WHAT IS Piggyback Registration

A piggyback registration occurs when an underwriter permits existing company shares to be sold in conjunction with a new public offering. The registration of these securities is said to be piggybacking off of the initial public offering.

BREAKING DOWN Piggyback Registration

In a piggyback registration, the underwriter is required to sign off on the idea to set the process in motion. In addition, the arrangement must be noted in the new issue's prospectus. Under these kinds of arrangements, the prospectus will provide all the details needed, including the names of those selling private shares in the transaction. Piggyback registrations are often done as a means of consolidating all the outstanding shares and allowing joint ventures to participate in the initial public offering.

Registration rights to be negotiated typically include underwriters being able to reduce investor shares in an offering. Rights provisions often allow underwriters to completely eliminate investors as selling shareholders in an initial public offering.

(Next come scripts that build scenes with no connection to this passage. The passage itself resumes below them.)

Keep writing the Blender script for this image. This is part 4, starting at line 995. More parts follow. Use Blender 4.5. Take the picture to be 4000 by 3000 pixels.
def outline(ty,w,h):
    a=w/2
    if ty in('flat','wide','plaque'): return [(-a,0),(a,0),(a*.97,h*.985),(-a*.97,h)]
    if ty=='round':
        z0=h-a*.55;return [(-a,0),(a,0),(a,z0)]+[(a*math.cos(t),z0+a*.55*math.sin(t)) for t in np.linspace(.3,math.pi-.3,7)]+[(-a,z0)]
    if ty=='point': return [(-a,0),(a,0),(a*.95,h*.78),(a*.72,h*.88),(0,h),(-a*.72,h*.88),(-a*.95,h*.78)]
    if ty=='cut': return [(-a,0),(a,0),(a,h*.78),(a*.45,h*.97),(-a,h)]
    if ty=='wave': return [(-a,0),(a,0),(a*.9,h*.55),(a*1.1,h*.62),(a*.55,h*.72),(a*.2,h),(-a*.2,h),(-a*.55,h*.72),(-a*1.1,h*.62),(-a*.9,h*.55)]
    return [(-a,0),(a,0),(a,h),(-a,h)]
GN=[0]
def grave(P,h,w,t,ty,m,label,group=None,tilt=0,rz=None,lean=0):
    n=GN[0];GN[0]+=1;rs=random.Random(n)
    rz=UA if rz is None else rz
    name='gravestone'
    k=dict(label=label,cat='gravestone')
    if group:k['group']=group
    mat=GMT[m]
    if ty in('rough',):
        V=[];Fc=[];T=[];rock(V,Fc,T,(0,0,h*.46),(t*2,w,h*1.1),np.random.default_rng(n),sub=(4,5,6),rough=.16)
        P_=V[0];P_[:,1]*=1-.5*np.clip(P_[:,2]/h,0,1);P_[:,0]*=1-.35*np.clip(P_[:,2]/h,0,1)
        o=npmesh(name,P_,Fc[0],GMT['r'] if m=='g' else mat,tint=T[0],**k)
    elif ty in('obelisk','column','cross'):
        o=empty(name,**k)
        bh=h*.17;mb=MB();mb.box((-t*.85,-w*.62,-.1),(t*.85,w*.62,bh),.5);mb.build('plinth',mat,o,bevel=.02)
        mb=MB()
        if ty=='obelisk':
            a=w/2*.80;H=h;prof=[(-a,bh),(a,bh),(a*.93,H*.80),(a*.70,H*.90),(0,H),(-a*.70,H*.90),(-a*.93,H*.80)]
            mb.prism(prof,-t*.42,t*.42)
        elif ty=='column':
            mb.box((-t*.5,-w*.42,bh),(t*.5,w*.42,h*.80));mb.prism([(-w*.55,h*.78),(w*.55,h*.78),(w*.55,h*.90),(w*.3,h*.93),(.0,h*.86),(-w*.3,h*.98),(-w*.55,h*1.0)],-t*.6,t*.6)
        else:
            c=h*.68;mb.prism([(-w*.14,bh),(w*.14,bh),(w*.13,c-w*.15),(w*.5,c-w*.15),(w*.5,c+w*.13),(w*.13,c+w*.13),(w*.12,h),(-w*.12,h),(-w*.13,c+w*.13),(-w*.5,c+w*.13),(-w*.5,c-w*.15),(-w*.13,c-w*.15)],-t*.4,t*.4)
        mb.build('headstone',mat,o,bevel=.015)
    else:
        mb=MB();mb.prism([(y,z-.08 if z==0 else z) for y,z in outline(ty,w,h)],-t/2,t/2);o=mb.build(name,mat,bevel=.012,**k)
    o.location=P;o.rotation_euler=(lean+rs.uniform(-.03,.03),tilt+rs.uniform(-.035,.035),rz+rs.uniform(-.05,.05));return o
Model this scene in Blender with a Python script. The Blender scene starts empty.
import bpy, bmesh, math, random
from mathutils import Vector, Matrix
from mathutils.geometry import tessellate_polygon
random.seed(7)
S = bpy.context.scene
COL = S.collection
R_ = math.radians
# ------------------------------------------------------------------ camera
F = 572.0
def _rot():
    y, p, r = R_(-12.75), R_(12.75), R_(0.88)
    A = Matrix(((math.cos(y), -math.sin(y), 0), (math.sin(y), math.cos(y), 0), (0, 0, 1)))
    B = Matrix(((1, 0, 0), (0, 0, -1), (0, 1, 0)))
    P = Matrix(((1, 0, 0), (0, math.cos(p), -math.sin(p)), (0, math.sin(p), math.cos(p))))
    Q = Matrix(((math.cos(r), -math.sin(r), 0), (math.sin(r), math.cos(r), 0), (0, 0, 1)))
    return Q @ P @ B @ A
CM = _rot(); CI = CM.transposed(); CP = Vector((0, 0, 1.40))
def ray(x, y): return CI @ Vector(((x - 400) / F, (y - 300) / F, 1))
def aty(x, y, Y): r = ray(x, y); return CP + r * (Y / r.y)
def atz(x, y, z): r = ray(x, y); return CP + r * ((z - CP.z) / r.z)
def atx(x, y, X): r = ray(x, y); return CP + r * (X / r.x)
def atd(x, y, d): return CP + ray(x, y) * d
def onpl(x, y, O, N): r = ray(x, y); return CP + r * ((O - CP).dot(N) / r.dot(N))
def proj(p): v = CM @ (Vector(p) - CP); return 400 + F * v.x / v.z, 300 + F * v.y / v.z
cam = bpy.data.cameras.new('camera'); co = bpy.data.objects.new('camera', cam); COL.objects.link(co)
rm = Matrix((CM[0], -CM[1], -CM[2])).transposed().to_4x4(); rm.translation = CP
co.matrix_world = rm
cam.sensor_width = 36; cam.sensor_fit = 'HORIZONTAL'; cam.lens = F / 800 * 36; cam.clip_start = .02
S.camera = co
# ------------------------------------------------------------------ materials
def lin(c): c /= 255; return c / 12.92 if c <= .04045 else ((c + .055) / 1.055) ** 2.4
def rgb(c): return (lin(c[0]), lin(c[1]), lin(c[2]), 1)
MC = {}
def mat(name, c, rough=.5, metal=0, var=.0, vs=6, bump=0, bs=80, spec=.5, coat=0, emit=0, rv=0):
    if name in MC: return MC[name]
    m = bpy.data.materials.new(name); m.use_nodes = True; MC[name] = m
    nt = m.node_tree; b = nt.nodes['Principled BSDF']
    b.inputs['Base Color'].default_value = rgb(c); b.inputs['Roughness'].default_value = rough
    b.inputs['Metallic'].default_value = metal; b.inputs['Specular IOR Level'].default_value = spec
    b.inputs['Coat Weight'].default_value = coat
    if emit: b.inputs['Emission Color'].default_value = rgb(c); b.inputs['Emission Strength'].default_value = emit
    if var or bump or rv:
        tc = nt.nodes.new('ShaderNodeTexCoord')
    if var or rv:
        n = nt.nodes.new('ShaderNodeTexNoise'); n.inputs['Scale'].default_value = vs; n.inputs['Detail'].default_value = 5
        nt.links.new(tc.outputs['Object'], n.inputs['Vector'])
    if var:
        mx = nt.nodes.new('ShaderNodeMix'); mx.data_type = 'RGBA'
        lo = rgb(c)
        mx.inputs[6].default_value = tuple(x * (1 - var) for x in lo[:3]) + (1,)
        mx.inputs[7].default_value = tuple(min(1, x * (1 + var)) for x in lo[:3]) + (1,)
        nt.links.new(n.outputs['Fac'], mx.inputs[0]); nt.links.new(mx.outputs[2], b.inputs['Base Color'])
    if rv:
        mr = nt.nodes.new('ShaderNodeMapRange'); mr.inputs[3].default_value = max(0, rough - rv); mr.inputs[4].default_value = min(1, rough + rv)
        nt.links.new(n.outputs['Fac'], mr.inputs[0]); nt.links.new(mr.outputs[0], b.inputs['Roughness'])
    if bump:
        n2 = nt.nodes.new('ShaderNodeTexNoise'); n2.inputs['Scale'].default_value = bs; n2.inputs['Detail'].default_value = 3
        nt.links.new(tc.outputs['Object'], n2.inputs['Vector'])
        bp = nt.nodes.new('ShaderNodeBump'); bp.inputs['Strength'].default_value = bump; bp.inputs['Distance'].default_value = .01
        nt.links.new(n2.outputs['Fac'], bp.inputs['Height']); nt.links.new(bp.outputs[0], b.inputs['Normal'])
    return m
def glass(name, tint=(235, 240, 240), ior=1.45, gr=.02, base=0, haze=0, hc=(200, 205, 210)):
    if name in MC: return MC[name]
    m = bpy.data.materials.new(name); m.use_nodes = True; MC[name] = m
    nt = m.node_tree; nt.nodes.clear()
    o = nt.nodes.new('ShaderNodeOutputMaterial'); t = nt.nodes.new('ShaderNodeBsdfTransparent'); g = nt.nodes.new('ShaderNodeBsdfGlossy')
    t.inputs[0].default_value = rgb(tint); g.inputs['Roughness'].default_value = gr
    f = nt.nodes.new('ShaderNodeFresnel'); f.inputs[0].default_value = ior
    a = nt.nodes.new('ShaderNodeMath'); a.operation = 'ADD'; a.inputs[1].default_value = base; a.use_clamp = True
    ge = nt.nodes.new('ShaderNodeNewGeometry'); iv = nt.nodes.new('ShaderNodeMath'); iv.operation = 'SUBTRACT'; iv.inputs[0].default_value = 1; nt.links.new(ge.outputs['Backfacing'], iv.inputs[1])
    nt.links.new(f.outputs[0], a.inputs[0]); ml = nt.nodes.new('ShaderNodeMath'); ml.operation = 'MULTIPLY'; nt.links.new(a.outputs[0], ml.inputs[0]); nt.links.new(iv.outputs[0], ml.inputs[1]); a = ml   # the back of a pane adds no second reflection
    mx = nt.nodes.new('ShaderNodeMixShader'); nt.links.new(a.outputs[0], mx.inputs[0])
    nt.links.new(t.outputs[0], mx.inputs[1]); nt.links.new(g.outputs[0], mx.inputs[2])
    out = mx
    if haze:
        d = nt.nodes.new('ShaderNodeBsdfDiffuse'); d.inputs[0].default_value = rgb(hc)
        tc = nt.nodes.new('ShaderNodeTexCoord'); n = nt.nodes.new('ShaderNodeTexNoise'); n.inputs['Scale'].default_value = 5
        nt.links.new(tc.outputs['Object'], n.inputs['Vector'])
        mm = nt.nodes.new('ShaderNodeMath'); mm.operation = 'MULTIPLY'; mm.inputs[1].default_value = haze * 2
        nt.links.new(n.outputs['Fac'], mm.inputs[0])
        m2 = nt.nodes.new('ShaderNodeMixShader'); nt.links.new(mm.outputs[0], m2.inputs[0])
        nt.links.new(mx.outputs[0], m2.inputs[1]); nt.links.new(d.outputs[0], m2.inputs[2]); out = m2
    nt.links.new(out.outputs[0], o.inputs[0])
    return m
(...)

In subsequent offerings, investors are allowed to stipulate that they cannot be cut back to less than 25% or 30% of the offering.

Another provision is the priority level of investor shares included in an offering. For example, a venture fund may negotiate the priority of any shares that the underwriters allow to be registered in a company-initiated registration. For similar reasons, it is possible that founders and management that have piggyback registration rights may be subject to negotiation as well.

Piggyback Registration Rights vs Demand Registration Rights

Piggyback registration rights are considered inferior to demand registration rights for two main reasons. First, investors cannot initiate the registration process. Investors who only have piggyback registration rights are unable to control the timing of registrations. Second, shares sold under piggyback rights are considered inferior. Thus, piggyback registration rights often are excluded from offerings, while shares under demand registration rights are favored.

Demand registration rights give investors the right to require the invested company to register its shares owned by these investors for sale to the public, even if the company is not contemplating issuing any securities to the public at the given time. Piggyback registration rights have one solid benefit; holders often are allowed to participate in an infinite number of registrations without being subjected to the caps that apply to other registration rights. In addition, piggyback registration rights are exercised much more frequently than demand registration rights because adding shares associated with piggyback registration rights is relatively cheaper in terms of marginal cost on an ongoing registration process.